--- Start ---

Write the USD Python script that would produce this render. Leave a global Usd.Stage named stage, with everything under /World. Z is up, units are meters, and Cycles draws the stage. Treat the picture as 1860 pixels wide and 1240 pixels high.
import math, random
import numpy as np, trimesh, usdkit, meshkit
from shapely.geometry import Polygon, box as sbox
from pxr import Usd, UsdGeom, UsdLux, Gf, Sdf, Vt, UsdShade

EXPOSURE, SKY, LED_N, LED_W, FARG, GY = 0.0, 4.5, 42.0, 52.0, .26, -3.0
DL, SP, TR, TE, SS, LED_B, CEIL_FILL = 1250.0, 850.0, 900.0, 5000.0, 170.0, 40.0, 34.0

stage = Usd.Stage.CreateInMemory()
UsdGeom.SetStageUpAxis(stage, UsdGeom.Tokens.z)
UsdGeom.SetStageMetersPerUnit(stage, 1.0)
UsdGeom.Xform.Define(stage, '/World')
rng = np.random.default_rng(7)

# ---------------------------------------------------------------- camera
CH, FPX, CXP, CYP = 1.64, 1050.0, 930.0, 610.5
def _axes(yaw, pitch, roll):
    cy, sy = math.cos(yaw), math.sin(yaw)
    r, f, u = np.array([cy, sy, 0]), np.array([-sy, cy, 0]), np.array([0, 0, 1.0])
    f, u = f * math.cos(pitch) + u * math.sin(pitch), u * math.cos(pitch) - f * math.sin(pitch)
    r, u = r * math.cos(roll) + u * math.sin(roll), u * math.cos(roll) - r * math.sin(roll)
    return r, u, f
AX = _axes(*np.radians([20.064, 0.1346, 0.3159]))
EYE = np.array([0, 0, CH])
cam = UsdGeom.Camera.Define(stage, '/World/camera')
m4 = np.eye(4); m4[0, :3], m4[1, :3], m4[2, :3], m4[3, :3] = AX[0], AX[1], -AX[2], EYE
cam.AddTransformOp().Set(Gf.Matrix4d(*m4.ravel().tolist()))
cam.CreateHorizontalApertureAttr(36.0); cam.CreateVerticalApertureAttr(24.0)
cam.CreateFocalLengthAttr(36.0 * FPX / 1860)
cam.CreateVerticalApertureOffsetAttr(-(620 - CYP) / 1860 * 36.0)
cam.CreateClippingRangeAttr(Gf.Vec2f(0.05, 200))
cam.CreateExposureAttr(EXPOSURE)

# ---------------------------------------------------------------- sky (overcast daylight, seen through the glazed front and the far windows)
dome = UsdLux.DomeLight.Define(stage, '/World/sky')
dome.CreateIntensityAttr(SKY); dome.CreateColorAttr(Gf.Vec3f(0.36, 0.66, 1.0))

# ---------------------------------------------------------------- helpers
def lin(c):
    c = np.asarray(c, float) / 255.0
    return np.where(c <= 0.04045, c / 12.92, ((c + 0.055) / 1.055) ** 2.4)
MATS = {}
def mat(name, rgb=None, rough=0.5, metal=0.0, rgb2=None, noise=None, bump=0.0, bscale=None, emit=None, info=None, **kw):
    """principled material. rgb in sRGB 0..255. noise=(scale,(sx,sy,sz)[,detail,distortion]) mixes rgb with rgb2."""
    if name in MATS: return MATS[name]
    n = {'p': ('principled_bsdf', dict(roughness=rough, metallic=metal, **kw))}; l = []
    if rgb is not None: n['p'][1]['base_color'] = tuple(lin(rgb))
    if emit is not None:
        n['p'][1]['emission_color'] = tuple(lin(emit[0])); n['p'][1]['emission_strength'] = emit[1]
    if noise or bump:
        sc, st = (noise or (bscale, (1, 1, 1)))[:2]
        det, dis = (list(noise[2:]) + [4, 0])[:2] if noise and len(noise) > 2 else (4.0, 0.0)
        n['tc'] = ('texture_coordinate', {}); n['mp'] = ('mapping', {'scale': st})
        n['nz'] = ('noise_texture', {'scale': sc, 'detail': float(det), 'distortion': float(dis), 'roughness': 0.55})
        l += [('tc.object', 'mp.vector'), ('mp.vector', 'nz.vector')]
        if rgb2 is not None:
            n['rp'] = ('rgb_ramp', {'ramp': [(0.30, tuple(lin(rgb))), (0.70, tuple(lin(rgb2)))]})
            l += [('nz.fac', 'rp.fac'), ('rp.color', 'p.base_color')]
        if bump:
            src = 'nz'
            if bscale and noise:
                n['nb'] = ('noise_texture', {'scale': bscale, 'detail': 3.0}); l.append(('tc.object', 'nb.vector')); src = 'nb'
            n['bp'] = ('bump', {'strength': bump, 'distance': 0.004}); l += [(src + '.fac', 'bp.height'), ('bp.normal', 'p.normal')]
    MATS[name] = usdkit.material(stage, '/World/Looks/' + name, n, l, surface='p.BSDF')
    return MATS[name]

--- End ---

- WHAT THE TASK REQUIRES
The whole listing above needs to be written out again exactly.

- THE RESULT
Write the USD Python script that would produce this render. Leave a global Usd.Stage named stage, with everything under /World. Z is up, units are meters, and Cycles draws the stage. Treat the picture as 1860 pixels wide and 1240 pixels high.
import math, random
import numpy as np, trimesh, usdkit, meshkit
from shapely.geometry import Polygon, box as sbox
from pxr import Usd, UsdGeom, UsdLux, Gf, Sdf, Vt, UsdShade

EXPOSURE, SKY, LED_N, LED_W, FARG, GY = 0.0, 4.5, 42.0, 52.0, .26, -3.0
DL, SP, TR, TE, SS, LED_B, CEIL_FILL = 1250.0, 850.0, 900.0, 5000.0, 170.0, 40.0, 34.0

stage = Usd.Stage.CreateInMemory()
UsdGeom.SetStageUpAxis(stage, UsdGeom.Tokens.z)
UsdGeom.SetStageMetersPerUnit(stage, 1.0)
UsdGeom.Xform.Define(stage, '/World')
rng = np.random.default_rng(7)

# ---------------------------------------------------------------- camera
CH, FPX, CXP, CYP = 1.64, 1050.0, 930.0, 610.5
def _axes(yaw, pitch, roll):
    cy, sy = math.cos(yaw), math.sin(yaw)
    r, f, u = np.array([cy, sy, 0]), np.array([-sy, cy, 0]), np.array([0, 0, 1.0])
    f, u = f * math.cos(pitch) + u * math.sin(pitch), u * math.cos(pitch) - f * math.sin(pitch)
    r, u = r * math.cos(roll) + u * math.sin(roll), u * math.cos(roll) - r * math.sin(roll)
    return r, u, f
AX = _axes(*np.radians([20.064, 0.1346, 0.3159]))
EYE = np.array([0, 0, CH])
cam = UsdGeom.Camera.Define(stage, '/World/camera')
m4 = np.eye(4); m4[0, :3], m4[1, :3], m4[2, :3], m4[3, :3] = AX[0], AX[1], -AX[2], EYE
cam.AddTransformOp().Set(Gf.Matrix4d(*m4.ravel().tolist()))
cam.CreateHorizontalApertureAttr(36.0); cam.CreateVerticalApertureAttr(24.0)
cam.CreateFocalLengthAttr(36.0 * FPX / 1860)
cam.CreateVerticalApertureOffsetAttr(-(620 - CYP) / 1860 * 36.0)
cam.CreateClippingRangeAttr(Gf.Vec2f(0.05, 200))
cam.CreateExposureAttr(EXPOSURE)

# ---------------------------------------------------------------- sky (overcast daylight, seen through the glazed front and the far windows)
dome = UsdLux.DomeLight.Define(stage, '/World/sky')
dome.CreateIntensityAttr(SKY); dome.CreateColorAttr(Gf.Vec3f(0.36, 0.66, 1.0))

# ---------------------------------------------------------------- helpers
def lin(c):
    c = np.asarray(c, float) / 255.0
    return np.where(c <= 0.04045, c / 12.92, ((c + 0.055) / 1.055) ** 2.4)
MATS = {}
def mat(name, rgb=None, rough=0.5, metal=0.0, rgb2=None, noise=None, bump=0.0, bscale=None, emit=None, info=None, **kw):
    """principled material. rgb in sRGB 0..255. noise=(scale,(sx,sy,sz)[,detail,distortion]) mixes rgb with rgb2."""
    if name in MATS: return MATS[name]
    n = {'p': ('principled_bsdf', dict(roughness=rough, metallic=metal, **kw))}; l = []
    if rgb is not None: n['p'][1]['base_color'] = tuple(lin(rgb))
    if emit is not None:
        n['p'][1]['emission_color'] = tuple(lin(emit[0])); n['p'][1]['emission_strength'] = emit[1]
    if noise or bump:
        sc, st = (noise or (bscale, (1, 1, 1)))[:2]
        det, dis = (list(noise[2:]) + [4, 0])[:2] if noise and len(noise) > 2 else (4.0, 0.0)
        n['tc'] = ('texture_coordinate', {}); n['mp'] = ('mapping', {'scale': st})
        n['nz'] = ('noise_texture', {'scale': sc, 'detail': float(det), 'distortion': float(dis), 'roughness': 0.55})
        l += [('tc.object', 'mp.vector'), ('mp.vector', 'nz.vector')]
        if rgb2 is not None:
            n['rp'] = ('rgb_ramp', {'ramp': [(0.30, tuple(lin(rgb))), (0.70, tuple(lin(rgb2)))]})
            l += [('nz.fac', 'rp.fac'), ('rp.color', 'p.base_color')]
        if bump:
            src = 'nz'
            if bscale and noise:
                n['nb'] = ('noise_texture', {'scale': bscale, 'detail': 3.0}); l.append(('tc.object', 'nb.vector')); src = 'nb'
            n['bp'] = ('bump', {'strength': bump, 'distance': 0.004}); l += [(src + '.fac', 'bp.height'), ('bp.normal', 'p.normal')]
    MATS[name] = usdkit.material(stage, '/World/Looks/' + name, n, l, surface='p.BSDF')
    return MATS[name]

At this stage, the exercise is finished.